I am currently working on two major projects funded by the Australian Research Council. The first, From Migrant to Worker: New Transnational Responses to Temporary Labour Migration in East and Southeast Asia, systematically compares the position of temporary labour migrants with regard to host-country industrial relations systems in Hong Kong, Korea, Malaysia, Singapore and Taiwan, and examines the nature and impact of civil society initiatives concerning temporary labour migration in those countries. The project, which builds on my earlier work about unions and labour NGOs, seeks to move beyond the scholarly disjuncture between migration studies and labour studies, challenging the way scholars view temporary labour migration.

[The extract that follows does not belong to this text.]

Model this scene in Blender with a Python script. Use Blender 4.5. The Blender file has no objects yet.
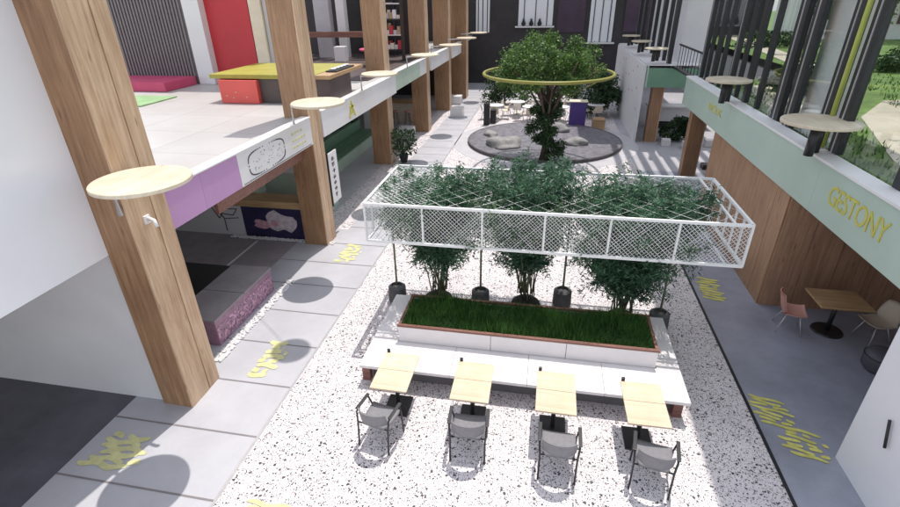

The second project, In the Shadow of Singapore: The Limits of Transnationalism in Insular Riau, is a collaborative project with Associate Professor Lenore Lyons from the University of Wollongong. This project focuses on Indonesia's Riau islands, which form the ‘borderlands' between Singapore and Indonesia. Our interest is in the ways in which those who live within the border zone, as well as those who cross the border for work and/or pleasure, engage in the dual processes of reconstructing the boundaries of the nation-state and establishing their own sense of national identity and belonging. This research project contributes to the broader scholarly interest in borders by problematizing the relationship between citizenship, nationality, territory and sovereignty.